Incapazes de compor a força de
trabalho oficial no país, os 2 milhões de encarcerados são considerados tão vitais para manter
baixo o índice de desemprego estatístico quanto o desempenho da
economia.
Economistas dizem que, se os
níveis de encarceramento fossem
hoje iguais aos que eram há dez
anos, quando havia apenas 700
mil presos, a taxa de desemprego
no país, que atualmente está em
torno de 4%, já estaria se aproximando de 6% e, talvez, tivesse até
influenciado a política de juros
praticada pelo Fed (o banco central dos EUA).
"Trata-se de um mundo que
costumava ficar esquecido do
mundo real. Mas ele ficou tão
grande que passou a afetar toda a
população norte-americana, disse à Folha Allen Beck, estatístico-chefe do Departamento de Justiça
dos Estados Unidos e responsável
pelo censo nos presídios.
Beck considera que, hoje, "é
praticamente impossível encontrar alguém do lado de fora que
não seja parente ou que não conheça um preso ou um funcionário de um presídio".
Pelas grandes possibilidades de
lucro que oferece, o sistema carcerário despertou imediatamente a
atenção do setor privado dos Estados Unidos.
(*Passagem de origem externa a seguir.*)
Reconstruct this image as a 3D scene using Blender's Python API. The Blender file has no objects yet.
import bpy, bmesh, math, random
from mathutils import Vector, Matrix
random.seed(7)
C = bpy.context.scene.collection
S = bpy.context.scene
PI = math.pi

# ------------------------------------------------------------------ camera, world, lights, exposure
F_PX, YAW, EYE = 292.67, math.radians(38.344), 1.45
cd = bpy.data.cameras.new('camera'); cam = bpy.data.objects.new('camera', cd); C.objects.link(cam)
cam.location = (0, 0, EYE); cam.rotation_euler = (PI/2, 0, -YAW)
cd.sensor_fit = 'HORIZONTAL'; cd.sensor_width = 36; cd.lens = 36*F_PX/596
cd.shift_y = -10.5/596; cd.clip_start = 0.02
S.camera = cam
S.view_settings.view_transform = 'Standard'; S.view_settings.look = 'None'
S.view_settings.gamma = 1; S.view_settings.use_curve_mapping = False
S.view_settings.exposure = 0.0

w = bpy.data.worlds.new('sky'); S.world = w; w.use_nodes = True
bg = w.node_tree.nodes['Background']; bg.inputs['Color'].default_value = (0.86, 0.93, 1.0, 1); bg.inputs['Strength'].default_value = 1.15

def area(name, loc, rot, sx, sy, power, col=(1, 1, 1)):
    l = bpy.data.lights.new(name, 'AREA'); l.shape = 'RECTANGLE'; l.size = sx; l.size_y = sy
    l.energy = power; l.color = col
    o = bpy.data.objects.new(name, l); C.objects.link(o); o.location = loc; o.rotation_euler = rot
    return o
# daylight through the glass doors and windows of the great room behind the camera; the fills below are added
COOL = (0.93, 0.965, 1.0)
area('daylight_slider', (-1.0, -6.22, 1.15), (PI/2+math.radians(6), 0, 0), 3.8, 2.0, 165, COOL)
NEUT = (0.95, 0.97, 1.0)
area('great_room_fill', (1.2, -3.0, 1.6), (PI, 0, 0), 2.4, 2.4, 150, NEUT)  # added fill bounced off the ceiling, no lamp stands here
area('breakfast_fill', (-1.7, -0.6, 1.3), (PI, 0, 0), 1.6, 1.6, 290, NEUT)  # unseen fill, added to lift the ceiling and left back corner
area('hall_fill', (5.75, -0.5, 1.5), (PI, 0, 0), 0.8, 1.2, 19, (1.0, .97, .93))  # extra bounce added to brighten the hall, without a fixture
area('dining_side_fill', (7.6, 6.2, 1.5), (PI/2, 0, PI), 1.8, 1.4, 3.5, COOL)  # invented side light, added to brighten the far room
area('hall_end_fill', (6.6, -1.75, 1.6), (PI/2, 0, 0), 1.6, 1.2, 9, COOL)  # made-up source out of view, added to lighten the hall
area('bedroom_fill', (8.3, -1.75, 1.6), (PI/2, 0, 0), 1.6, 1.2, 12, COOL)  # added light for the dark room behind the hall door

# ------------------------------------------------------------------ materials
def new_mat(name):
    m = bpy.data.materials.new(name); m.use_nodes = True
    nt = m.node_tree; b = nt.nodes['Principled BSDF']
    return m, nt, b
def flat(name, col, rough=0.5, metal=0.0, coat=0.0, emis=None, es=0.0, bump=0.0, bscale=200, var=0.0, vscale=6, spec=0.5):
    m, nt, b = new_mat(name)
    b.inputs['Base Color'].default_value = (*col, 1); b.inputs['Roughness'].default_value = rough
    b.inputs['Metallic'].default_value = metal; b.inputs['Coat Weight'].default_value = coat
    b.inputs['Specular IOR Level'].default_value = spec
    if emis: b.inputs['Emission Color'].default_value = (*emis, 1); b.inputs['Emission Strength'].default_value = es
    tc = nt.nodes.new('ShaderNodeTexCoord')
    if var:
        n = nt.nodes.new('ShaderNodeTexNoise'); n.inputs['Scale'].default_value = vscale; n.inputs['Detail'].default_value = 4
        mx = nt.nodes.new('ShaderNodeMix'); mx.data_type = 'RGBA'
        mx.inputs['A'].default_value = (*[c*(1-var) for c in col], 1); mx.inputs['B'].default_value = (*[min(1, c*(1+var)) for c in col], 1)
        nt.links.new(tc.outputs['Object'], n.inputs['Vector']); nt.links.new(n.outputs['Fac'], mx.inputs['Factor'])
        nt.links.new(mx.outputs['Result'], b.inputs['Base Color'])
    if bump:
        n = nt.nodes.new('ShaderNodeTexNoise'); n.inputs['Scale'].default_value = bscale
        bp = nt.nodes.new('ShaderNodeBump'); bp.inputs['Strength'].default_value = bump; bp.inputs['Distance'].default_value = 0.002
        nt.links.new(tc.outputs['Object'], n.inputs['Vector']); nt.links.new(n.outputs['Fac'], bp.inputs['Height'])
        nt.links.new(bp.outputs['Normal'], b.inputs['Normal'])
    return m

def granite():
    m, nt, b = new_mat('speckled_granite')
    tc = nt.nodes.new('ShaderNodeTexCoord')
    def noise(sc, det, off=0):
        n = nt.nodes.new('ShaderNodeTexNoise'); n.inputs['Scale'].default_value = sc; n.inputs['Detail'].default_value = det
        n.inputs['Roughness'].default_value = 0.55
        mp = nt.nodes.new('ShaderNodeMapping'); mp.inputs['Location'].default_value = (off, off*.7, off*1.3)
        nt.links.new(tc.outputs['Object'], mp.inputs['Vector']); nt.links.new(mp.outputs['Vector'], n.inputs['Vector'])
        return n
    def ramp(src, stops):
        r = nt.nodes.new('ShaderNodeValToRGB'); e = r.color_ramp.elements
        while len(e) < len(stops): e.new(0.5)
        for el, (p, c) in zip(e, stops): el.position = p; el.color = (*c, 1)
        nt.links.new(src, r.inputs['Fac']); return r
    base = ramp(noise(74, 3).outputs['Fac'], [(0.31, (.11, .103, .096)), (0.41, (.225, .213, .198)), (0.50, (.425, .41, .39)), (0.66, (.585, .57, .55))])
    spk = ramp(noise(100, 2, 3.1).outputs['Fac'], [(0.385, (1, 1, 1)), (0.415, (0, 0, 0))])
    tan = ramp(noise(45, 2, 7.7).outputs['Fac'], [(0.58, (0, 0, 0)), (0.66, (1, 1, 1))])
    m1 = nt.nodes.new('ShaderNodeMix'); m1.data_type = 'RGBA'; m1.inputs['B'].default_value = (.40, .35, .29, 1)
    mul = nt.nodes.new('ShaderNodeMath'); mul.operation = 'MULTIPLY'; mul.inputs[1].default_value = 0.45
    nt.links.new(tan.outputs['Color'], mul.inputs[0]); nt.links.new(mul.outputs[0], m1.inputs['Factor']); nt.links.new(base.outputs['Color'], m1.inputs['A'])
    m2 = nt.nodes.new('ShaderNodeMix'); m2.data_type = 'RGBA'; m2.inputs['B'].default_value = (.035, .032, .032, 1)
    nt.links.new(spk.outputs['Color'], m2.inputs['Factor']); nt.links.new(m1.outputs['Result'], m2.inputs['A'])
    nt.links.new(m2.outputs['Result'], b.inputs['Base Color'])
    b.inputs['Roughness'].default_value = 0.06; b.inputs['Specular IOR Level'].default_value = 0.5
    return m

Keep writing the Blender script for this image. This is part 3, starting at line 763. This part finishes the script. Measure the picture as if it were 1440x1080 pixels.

O interesse corporativo nos
condenados vai muito além de
atividades tradicionalmente ligadas ao sistema carcerário, como a
construção e a administração privada de presídios -que hoje é
um dos negócios mais lucrativos
nos Estados Unidos e um modelo
que começa a ser exportado para
diversos países.
Lucro com orelhões
Um exemplo das ricas possibilidades de lucros está sendo dado
pela disputa de empresas telefônicas para colocar orelhões dentro
dos presídios. Como os presos só
podem se comunicar com o mundo externo por telefone e por
meio de ligações a cobrar, um
único orelhão instalado dentro de
uma prisão norte-americana dá
ao seu dono um faturamento estimado de US$ 15 mil, cinco vezes
maior do que aquele obtido de
orelhões de rua.
A empresa que detém o monopólio dos telefones nos presídios
da imigração americana, a RCNA,
cobra US$ 22 por uma chamada
de 15 minutos da Costa Leste para
a Oeste. A imigração leva 35%
desse valor. A AT&T, a Sprint e a
MCI cobram dos presos e de seus
familiares seis vezes o custo normal de uma chamada de longa
distância dentro dos EUA.
Duas companhias, formadas
por ex-agentes penitenciários e
militares, estão controlando a administração de presídios nos EUA
e acumulando lucros altos.
A líder de mercado, a Corrections Corporation of America, administra 6% (ou 120 mil presos)
de toda a população carcerária no
país. Ganha diretamente do Estado cerca de US$ 25 por preso, ou
US$ 3 milhões por mês.
Mas seus lucros não se limitam
a isso. As leis dos Estados Unidos
permitem que elas vendam a
mão-de-obra dos detentos para
companhias privadas e negociem
com empresas de telefone.
As razões que produziram essa
explosão carcerária remontam ao
começo da década de 90, quando
novas leis antidrogas dobraram
as penas e retiraram benefícios judiciais a reincidentes. Entre os
anos de 1990 e 1999, a taxa de encarceramento aumentou de 1 para cada 218 residentes nos Estados
Unidos para 1 em cada 147.
Para reforçar essa tendência, a
taxa de condenação da Promotoria federal dos Estados Unidos
passou de 57% no começo da década para 87% hoje. É a mais alta
da história.
O perfil da população carcerária
reflete os problemas da sociedade
norte-americana como um todo e
castiga especialmente as minorias. Dentro da população de homens entre 20 e 39 anos, estima-se
que 11% dos negros, 4% dos hispânicos e 1,5% dos brancos estejam na cadeia.